*Problem description*
Restate every line of the material, word for word.

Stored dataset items
━━━━━━━━

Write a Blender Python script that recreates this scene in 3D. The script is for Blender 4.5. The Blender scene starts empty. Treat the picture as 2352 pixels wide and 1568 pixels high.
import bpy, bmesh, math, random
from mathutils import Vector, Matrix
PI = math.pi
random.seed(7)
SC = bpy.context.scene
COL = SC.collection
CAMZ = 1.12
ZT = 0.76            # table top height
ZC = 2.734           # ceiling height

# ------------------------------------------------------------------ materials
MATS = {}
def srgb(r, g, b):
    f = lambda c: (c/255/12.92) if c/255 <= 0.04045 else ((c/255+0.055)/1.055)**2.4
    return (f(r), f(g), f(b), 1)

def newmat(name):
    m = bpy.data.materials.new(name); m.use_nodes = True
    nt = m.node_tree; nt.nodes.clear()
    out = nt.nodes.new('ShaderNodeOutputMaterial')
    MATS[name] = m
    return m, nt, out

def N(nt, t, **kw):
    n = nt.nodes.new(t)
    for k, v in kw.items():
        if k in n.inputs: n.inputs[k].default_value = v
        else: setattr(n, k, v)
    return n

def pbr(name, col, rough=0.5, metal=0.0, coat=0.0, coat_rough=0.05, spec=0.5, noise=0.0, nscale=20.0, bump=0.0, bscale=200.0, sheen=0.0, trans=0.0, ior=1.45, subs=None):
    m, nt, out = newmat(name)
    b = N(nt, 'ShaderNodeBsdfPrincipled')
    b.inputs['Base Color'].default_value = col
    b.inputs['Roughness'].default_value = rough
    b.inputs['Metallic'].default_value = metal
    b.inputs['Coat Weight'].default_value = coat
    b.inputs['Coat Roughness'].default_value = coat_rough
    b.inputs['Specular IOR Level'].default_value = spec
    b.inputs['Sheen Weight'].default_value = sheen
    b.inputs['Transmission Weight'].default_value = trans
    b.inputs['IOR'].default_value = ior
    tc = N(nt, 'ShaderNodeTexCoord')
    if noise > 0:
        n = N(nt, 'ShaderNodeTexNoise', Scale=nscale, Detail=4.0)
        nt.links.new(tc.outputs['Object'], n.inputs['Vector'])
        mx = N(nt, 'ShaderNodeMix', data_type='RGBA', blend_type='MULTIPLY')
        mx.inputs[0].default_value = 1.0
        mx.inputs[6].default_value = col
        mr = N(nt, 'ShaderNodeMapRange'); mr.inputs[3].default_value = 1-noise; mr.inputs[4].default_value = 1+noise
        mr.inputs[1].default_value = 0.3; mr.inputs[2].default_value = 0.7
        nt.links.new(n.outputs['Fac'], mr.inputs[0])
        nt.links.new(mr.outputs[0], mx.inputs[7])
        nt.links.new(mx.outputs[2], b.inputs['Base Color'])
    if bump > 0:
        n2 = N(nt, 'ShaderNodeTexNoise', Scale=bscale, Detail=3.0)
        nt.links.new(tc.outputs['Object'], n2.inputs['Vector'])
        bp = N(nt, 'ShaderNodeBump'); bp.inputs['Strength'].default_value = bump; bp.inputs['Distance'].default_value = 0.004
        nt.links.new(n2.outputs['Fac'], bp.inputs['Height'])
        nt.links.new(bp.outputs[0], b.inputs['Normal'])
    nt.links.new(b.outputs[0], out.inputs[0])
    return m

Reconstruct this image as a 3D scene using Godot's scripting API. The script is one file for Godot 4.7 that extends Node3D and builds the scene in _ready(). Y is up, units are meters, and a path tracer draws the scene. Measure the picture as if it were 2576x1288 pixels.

━━━━━━━━

*Solution to this problem*
Write a Blender Python script that recreates this scene in 3D. The script is for Blender 4.5. The Blender scene starts empty. Treat the picture as 2352 pixels wide and 1568 pixels high.
import bpy, bmesh, math, random
from mathutils import Vector, Matrix
PI = math.pi
random.seed(7)
SC = bpy.context.scene
COL = SC.collection
CAMZ = 1.12
ZT = 0.76            # table top height
ZC = 2.734           # ceiling height

# ------------------------------------------------------------------ materials
MATS = {}
def srgb(r, g, b):
    f = lambda c: (c/255/12.92) if c/255 <= 0.04045 else ((c/255+0.055)/1.055)**2.4
    return (f(r), f(g), f(b), 1)

def newmat(name):
    m = bpy.data.materials.new(name); m.use_nodes = True
    nt = m.node_tree; nt.nodes.clear()
    out = nt.nodes.new('ShaderNodeOutputMaterial')
    MATS[name] = m
    return m, nt, out

def N(nt, t, **kw):
    n = nt.nodes.new(t)
    for k, v in kw.items():
        if k in n.inputs: n.inputs[k].default_value = v
        else: setattr(n, k, v)
    return n

def pbr(name, col, rough=0.5, metal=0.0, coat=0.0, coat_rough=0.05, spec=0.5, noise=0.0, nscale=20.0, bump=0.0, bscale=200.0, sheen=0.0, trans=0.0, ior=1.45, subs=None):
    m, nt, out = newmat(name)
    b = N(nt, 'ShaderNodeBsdfPrincipled')
    b.inputs['Base Color'].default_value = col
    b.inputs['Roughness'].default_value = rough
    b.inputs['Metallic'].default_value = metal
    b.inputs['Coat Weight'].default_value = coat
    b.inputs['Coat Roughness'].default_value = coat_rough
    b.inputs['Specular IOR Level'].default_value = spec
    b.inputs['Sheen Weight'].default_value = sheen
    b.inputs['Transmission Weight'].default_value = trans
    b.inputs['IOR'].default_value = ior
    tc = N(nt, 'ShaderNodeTexCoord')
    if noise > 0:
        n = N(nt, 'ShaderNodeTexNoise', Scale=nscale, Detail=4.0)
        nt.links.new(tc.outputs['Object'], n.inputs['Vector'])
        mx = N(nt, 'ShaderNodeMix', data_type='RGBA', blend_type='MULTIPLY')
        mx.inputs[0].default_value = 1.0
        mx.inputs[6].default_value = col
        mr = N(nt, 'ShaderNodeMapRange'); mr.inputs[3].default_value = 1-noise; mr.inputs[4].default_value = 1+noise
        mr.inputs[1].default_value = 0.3; mr.inputs[2].default_value = 0.7
        nt.links.new(n.outputs['Fac'], mr.inputs[0])
        nt.links.new(mr.outputs[0], mx.inputs[7])
        nt.links.new(mx.outputs[2], b.inputs['Base Color'])
    if bump > 0:
        n2 = N(nt, 'ShaderNodeTexNoise', Scale=bscale, Detail=3.0)
        nt.links.new(tc.outputs['Object'], n2.inputs['Vector'])
        bp = N(nt, 'ShaderNodeBump'); bp.inputs['Strength'].default_value = bump; bp.inputs['Distance'].default_value = 0.004
        nt.links.new(n2.outputs['Fac'], bp.inputs['Height'])
        nt.links.new(bp.outputs[0], b.inputs['Normal'])
    nt.links.new(b.outputs[0], out.inputs[0])
    return m

Reconstruct this image as a 3D scene using Godot's scripting API. The script is one file for Godot 4.7 that extends Node3D and builds the scene in _ready(). Y is up, units are meters, and a path tracer draws the scene. Measure the picture as if it were 2576x1288 pixels.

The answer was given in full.